Reading time: About 1 minute
I like to share interesting pieces of figurative language I encounter in my reading. Today I discuss a metaphor that Jill Lepore offers in the New Yorker.
I didn’t know that Benjamin Franklin had had seven sisters! Somehow, they faded into the dark recesses of history, while the image of their brother continues to adorn the US $100 bill.
Stories of Franklin abound, including ones I’ve cited myself — about how he taught himself to write by copying the works of others. There’s no question that Franlin was a talented guy.
But what about his sisters? Writer Jill Lepore has sought to address this issue by focusing on one sister — Jane — with a new work, Book of Ages, The Life and Opinions of Jane Franklin.
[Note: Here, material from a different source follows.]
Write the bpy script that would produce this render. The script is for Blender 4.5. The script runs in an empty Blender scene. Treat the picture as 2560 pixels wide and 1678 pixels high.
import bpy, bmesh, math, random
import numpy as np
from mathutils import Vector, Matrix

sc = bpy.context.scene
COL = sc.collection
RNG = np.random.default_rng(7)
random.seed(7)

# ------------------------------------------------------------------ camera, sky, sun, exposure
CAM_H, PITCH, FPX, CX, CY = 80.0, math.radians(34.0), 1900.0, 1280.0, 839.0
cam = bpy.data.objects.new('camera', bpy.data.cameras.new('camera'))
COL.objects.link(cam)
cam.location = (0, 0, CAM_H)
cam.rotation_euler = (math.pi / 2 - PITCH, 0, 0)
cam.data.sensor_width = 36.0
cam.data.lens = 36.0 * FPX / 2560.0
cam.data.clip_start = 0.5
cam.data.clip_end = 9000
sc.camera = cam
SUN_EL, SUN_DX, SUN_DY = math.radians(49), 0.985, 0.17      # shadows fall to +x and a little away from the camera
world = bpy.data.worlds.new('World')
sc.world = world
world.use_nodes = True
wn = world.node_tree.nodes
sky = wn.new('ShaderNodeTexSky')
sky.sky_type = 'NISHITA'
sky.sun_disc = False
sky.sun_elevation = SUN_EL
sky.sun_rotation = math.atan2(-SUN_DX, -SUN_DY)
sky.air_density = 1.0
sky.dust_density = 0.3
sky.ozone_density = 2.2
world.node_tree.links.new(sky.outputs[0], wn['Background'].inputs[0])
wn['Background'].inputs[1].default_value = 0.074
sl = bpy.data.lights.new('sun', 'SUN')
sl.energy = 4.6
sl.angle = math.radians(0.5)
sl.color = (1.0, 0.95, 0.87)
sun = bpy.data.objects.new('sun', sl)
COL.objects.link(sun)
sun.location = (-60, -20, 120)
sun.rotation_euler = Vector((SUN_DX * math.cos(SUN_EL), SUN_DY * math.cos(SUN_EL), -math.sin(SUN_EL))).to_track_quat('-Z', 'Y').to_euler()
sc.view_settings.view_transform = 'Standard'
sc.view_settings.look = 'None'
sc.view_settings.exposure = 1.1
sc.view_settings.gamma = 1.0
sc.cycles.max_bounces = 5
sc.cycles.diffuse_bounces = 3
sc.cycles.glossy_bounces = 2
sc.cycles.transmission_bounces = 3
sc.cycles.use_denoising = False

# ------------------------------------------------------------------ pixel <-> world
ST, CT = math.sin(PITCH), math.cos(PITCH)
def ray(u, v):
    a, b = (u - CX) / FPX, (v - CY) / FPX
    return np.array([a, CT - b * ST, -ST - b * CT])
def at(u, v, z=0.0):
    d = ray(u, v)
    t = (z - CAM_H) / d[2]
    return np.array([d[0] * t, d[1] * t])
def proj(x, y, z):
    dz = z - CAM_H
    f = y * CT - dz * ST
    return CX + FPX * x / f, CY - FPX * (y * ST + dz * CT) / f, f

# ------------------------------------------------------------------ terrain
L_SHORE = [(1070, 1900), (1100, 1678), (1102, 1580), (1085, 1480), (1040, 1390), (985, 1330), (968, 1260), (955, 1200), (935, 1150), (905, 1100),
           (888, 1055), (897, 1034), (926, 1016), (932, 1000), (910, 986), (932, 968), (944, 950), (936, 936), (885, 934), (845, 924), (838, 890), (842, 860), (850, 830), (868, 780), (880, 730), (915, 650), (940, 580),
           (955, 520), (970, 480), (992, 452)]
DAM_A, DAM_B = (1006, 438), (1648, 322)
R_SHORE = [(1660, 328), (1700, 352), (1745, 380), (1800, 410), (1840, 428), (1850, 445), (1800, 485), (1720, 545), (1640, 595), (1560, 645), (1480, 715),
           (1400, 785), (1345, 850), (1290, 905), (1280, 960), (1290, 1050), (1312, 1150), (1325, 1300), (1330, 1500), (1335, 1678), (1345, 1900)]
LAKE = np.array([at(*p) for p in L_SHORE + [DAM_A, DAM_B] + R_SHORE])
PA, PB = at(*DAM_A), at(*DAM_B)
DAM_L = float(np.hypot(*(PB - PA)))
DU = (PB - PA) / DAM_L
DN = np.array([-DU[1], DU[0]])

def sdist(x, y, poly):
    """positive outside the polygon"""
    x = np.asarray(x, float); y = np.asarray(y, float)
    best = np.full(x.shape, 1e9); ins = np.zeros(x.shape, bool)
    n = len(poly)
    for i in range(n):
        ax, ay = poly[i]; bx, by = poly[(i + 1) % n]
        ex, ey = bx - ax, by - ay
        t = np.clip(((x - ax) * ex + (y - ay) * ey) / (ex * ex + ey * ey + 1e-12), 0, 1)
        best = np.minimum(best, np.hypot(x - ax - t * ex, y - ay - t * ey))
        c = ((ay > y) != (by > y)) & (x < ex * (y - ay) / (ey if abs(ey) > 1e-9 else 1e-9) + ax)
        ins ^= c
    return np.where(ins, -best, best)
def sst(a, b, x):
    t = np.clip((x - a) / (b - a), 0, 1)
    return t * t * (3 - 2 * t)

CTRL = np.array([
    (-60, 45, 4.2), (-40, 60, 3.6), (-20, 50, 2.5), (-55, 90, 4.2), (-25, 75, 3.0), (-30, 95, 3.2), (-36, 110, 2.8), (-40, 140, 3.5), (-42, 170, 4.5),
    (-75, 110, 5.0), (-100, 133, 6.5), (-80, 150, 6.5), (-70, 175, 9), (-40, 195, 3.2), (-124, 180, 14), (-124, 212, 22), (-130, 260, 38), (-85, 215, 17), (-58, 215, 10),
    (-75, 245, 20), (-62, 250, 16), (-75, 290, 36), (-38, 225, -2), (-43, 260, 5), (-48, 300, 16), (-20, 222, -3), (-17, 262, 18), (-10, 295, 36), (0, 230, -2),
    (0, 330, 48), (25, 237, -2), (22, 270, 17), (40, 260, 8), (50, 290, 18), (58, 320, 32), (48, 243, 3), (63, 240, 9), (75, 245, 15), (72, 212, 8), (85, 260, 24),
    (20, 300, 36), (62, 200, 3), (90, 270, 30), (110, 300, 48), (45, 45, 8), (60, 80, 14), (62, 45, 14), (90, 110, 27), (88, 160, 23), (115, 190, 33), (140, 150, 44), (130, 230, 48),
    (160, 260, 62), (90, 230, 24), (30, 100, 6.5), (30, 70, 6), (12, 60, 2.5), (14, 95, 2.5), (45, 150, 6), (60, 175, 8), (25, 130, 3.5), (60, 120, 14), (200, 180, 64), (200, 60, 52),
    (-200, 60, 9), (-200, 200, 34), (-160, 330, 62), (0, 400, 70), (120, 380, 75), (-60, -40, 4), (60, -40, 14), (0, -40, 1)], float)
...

In the July 8 and 15/13 New Yorker, she does something even more interesting. In an essay titled “The Prodigal Daugher,” she interweaves the death of her own mother and a promise she’d made to her to write a book about Jane. Lepore also provides a subtle and thoughtful reflection on the relationships between parents and children and siblings. (The essay is “locked” but at least you can read the beginning of it.)
Here is one of the metaphors she used that I liked the best:
A one-sided correspondence is a house without windows, a left shoe, a pair of spectacles smashed.
Isn’t that evocative? The metaphor makes me truly feel the loss of Jane Franklin’s letters, which Benjamin had failed to save. It’s hard to know whether to judge him harshly for this or whether to simply write it off to a sad happenstance of history.